(Scene modeling code data)
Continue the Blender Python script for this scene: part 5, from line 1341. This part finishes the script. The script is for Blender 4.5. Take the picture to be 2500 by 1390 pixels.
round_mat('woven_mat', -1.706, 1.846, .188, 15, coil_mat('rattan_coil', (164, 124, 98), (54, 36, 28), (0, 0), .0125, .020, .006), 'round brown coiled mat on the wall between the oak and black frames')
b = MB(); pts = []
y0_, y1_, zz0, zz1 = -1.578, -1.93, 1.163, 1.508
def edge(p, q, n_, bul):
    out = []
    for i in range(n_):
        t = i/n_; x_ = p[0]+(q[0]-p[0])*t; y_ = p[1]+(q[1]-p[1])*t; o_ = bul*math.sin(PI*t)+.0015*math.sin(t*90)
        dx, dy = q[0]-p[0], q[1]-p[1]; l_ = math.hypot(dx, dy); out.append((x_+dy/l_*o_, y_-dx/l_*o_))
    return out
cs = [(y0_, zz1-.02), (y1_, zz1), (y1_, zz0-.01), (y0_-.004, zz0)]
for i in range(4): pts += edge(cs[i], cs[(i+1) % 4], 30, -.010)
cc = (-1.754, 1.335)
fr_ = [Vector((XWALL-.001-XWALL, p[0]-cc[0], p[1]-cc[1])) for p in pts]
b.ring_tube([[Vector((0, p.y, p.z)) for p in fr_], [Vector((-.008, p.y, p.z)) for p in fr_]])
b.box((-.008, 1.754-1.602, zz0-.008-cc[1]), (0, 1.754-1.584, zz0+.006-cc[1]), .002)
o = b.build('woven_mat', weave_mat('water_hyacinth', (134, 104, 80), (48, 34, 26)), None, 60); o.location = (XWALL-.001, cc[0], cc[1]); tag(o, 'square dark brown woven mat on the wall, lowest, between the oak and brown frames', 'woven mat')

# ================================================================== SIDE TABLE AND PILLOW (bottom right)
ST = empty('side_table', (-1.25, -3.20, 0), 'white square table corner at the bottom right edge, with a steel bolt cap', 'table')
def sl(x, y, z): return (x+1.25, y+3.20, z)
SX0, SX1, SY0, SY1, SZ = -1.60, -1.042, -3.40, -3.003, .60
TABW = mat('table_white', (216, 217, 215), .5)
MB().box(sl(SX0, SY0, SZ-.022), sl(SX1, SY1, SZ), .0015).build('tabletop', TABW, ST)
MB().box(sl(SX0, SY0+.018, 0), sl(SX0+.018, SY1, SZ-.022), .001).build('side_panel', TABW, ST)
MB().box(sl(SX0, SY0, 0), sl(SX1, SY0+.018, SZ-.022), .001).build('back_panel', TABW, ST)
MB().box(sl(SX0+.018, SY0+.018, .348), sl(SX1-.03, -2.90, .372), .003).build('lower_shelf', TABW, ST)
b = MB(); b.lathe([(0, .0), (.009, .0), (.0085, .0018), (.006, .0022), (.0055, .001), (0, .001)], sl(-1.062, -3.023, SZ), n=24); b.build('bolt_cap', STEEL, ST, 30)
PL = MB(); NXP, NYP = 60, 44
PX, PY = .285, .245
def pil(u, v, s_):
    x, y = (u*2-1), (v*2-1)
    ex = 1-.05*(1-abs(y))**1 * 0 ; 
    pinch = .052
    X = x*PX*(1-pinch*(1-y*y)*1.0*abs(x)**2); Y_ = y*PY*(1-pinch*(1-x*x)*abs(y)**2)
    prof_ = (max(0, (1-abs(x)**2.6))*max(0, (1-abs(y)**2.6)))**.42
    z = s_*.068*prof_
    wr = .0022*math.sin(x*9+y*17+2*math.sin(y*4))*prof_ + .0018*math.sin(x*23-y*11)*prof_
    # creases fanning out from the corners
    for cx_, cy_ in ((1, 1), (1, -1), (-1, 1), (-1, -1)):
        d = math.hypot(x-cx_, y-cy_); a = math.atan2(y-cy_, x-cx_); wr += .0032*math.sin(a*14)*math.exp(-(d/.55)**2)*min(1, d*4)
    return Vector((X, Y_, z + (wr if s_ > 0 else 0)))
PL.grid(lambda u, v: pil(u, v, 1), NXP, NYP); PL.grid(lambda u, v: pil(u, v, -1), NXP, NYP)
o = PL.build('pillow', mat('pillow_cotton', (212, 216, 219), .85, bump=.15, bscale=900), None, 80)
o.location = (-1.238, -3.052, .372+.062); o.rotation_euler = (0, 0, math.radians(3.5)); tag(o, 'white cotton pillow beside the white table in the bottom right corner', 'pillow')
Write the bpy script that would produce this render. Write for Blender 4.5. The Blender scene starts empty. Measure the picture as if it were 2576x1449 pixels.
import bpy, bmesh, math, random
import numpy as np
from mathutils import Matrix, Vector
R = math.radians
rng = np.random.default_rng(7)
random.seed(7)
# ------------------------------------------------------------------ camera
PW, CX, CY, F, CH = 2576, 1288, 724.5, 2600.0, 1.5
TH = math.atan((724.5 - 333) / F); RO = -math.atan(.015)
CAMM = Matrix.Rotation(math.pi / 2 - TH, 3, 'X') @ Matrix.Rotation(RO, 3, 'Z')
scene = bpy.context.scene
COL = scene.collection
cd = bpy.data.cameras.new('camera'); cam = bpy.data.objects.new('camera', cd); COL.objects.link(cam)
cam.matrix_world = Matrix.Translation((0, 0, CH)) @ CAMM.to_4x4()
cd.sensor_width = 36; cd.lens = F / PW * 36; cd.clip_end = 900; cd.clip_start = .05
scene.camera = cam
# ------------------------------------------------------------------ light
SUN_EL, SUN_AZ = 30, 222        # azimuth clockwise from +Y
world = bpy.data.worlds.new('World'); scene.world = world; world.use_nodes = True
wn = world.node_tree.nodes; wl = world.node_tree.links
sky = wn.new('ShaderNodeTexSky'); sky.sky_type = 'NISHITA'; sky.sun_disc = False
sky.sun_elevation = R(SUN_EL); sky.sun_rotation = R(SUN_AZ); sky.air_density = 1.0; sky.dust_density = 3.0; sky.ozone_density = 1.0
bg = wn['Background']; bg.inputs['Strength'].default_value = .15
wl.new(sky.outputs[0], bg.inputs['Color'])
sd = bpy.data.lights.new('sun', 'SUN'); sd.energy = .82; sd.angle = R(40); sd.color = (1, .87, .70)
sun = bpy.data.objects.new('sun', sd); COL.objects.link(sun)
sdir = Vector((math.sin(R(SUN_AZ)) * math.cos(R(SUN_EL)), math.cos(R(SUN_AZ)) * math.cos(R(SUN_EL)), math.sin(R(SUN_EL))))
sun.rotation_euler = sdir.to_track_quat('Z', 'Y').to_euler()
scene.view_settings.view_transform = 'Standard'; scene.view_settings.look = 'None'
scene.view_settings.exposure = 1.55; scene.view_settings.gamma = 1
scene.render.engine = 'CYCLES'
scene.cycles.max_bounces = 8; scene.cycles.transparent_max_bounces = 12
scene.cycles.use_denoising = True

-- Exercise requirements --
Gather up the lines containing the word "render" from these records and copy them.

-- Response to the exercise --
Write the bpy script that would produce this render. Write for Blender 4.5. The Blender scene starts empty. Measure the picture as if it were 2576x1449 pixels.
scene.render.engine = 'CYCLES'